-- START Raw data --

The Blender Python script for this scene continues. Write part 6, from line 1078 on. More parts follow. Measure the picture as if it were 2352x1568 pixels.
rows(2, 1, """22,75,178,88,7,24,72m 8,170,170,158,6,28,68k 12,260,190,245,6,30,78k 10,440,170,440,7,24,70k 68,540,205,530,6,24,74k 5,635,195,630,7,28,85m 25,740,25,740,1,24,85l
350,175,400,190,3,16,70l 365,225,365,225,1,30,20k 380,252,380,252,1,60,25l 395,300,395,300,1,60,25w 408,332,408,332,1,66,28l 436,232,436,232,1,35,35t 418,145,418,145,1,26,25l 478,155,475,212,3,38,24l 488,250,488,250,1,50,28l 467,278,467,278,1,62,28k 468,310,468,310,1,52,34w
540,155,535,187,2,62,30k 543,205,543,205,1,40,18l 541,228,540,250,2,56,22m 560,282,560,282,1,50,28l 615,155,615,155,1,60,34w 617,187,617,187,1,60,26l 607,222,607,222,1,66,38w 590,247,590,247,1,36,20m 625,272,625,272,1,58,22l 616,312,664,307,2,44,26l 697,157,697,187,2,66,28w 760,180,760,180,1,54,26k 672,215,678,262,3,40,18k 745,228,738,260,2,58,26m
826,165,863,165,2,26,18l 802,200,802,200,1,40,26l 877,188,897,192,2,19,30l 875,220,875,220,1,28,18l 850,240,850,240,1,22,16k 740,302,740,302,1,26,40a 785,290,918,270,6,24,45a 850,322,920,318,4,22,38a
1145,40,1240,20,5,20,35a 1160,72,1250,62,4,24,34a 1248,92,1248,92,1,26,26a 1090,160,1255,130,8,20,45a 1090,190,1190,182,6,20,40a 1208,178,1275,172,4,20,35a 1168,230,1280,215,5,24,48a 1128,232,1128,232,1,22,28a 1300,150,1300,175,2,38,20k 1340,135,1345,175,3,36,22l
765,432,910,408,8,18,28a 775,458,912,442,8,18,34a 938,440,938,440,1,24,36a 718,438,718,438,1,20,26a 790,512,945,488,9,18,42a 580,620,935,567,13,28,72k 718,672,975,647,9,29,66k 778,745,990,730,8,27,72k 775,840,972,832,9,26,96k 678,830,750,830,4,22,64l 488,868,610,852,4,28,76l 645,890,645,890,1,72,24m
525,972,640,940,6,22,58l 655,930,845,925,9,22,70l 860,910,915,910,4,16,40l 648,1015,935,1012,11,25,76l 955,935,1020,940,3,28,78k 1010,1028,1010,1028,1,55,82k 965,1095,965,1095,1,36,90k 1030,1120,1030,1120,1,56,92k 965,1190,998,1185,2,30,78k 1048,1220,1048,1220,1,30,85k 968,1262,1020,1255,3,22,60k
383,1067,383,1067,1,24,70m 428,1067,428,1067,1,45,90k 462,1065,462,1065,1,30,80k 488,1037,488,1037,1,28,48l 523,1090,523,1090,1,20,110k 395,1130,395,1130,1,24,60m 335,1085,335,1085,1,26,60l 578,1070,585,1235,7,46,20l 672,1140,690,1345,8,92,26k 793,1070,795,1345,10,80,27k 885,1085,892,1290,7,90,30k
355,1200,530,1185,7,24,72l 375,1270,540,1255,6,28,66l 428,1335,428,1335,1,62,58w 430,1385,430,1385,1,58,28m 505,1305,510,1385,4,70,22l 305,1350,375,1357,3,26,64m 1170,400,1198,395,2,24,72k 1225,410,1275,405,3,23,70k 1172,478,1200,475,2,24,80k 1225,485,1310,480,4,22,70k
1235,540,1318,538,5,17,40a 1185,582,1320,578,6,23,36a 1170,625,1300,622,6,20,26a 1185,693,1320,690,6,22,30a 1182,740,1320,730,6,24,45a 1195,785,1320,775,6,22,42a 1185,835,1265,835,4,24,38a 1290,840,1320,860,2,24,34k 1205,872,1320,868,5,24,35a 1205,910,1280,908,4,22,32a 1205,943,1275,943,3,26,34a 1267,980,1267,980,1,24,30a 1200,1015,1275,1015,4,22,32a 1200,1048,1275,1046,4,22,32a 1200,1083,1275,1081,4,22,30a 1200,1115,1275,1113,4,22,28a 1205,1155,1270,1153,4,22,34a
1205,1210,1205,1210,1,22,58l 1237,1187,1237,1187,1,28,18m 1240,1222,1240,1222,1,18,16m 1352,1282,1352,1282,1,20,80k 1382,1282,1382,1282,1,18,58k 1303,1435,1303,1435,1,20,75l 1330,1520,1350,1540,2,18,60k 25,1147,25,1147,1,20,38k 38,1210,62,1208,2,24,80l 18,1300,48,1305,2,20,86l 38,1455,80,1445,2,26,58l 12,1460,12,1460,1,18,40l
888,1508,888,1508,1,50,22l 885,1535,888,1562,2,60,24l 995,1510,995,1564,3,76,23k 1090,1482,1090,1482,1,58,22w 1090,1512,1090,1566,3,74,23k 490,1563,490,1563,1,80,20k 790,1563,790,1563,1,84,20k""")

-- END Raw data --

§ **Problem requirements**:
Print the material verbatim, all of it.

§ **Reply to the exercise**:
The Blender Python script for this scene continues. Write part 6, from line 1078 on. More parts follow. Measure the picture as if it were 2352x1568 pixels.
rows(2, 1, """22,75,178,88,7,24,72m 8,170,170,158,6,28,68k 12,260,190,245,6,30,78k 10,440,170,440,7,24,70k 68,540,205,530,6,24,74k 5,635,195,630,7,28,85m 25,740,25,740,1,24,85l
350,175,400,190,3,16,70l 365,225,365,225,1,30,20k 380,252,380,252,1,60,25l 395,300,395,300,1,60,25w 408,332,408,332,1,66,28l 436,232,436,232,1,35,35t 418,145,418,145,1,26,25l 478,155,475,212,3,38,24l 488,250,488,250,1,50,28l 467,278,467,278,1,62,28k 468,310,468,310,1,52,34w
540,155,535,187,2,62,30k 543,205,543,205,1,40,18l 541,228,540,250,2,56,22m 560,282,560,282,1,50,28l 615,155,615,155,1,60,34w 617,187,617,187,1,60,26l 607,222,607,222,1,66,38w 590,247,590,247,1,36,20m 625,272,625,272,1,58,22l 616,312,664,307,2,44,26l 697,157,697,187,2,66,28w 760,180,760,180,1,54,26k 672,215,678,262,3,40,18k 745,228,738,260,2,58,26m
826,165,863,165,2,26,18l 802,200,802,200,1,40,26l 877,188,897,192,2,19,30l 875,220,875,220,1,28,18l 850,240,850,240,1,22,16k 740,302,740,302,1,26,40a 785,290,918,270,6,24,45a 850,322,920,318,4,22,38a
1145,40,1240,20,5,20,35a 1160,72,1250,62,4,24,34a 1248,92,1248,92,1,26,26a 1090,160,1255,130,8,20,45a 1090,190,1190,182,6,20,40a 1208,178,1275,172,4,20,35a 1168,230,1280,215,5,24,48a 1128,232,1128,232,1,22,28a 1300,150,1300,175,2,38,20k 1340,135,1345,175,3,36,22l
765,432,910,408,8,18,28a 775,458,912,442,8,18,34a 938,440,938,440,1,24,36a 718,438,718,438,1,20,26a 790,512,945,488,9,18,42a 580,620,935,567,13,28,72k 718,672,975,647,9,29,66k 778,745,990,730,8,27,72k 775,840,972,832,9,26,96k 678,830,750,830,4,22,64l 488,868,610,852,4,28,76l 645,890,645,890,1,72,24m
525,972,640,940,6,22,58l 655,930,845,925,9,22,70l 860,910,915,910,4,16,40l 648,1015,935,1012,11,25,76l 955,935,1020,940,3,28,78k 1010,1028,1010,1028,1,55,82k 965,1095,965,1095,1,36,90k 1030,1120,1030,1120,1,56,92k 965,1190,998,1185,2,30,78k 1048,1220,1048,1220,1,30,85k 968,1262,1020,1255,3,22,60k
383,1067,383,1067,1,24,70m 428,1067,428,1067,1,45,90k 462,1065,462,1065,1,30,80k 488,1037,488,1037,1,28,48l 523,1090,523,1090,1,20,110k 395,1130,395,1130,1,24,60m 335,1085,335,1085,1,26,60l 578,1070,585,1235,7,46,20l 672,1140,690,1345,8,92,26k 793,1070,795,1345,10,80,27k 885,1085,892,1290,7,90,30k
355,1200,530,1185,7,24,72l 375,1270,540,1255,6,28,66l 428,1335,428,1335,1,62,58w 430,1385,430,1385,1,58,28m 505,1305,510,1385,4,70,22l 305,1350,375,1357,3,26,64m 1170,400,1198,395,2,24,72k 1225,410,1275,405,3,23,70k 1172,478,1200,475,2,24,80k 1225,485,1310,480,4,22,70k
1235,540,1318,538,5,17,40a 1185,582,1320,578,6,23,36a 1170,625,1300,622,6,20,26a 1185,693,1320,690,6,22,30a 1182,740,1320,730,6,24,45a 1195,785,1320,775,6,22,42a 1185,835,1265,835,4,24,38a 1290,840,1320,860,2,24,34k 1205,872,1320,868,5,24,35a 1205,910,1280,908,4,22,32a 1205,943,1275,943,3,26,34a 1267,980,1267,980,1,24,30a 1200,1015,1275,1015,4,22,32a 1200,1048,1275,1046,4,22,32a 1200,1083,1275,1081,4,22,30a 1200,1115,1275,1113,4,22,28a 1205,1155,1270,1153,4,22,34a
1205,1210,1205,1210,1,22,58l 1237,1187,1237,1187,1,28,18m 1240,1222,1240,1222,1,18,16m 1352,1282,1352,1282,1,20,80k 1382,1282,1382,1282,1,18,58k 1303,1435,1303,1435,1,20,75l 1330,1520,1350,1540,2,18,60k 25,1147,25,1147,1,20,38k 38,1210,62,1208,2,24,80l 18,1300,48,1305,2,20,86l 38,1455,80,1445,2,26,58l 12,1460,12,1460,1,18,40l
888,1508,888,1508,1,50,22l 885,1535,888,1562,2,60,24l 995,1510,995,1564,3,76,23k 1090,1482,1090,1482,1,58,22w 1090,1512,1090,1566,3,74,23k 490,1563,490,1563,1,80,20k 790,1563,790,1563,1,84,20k""")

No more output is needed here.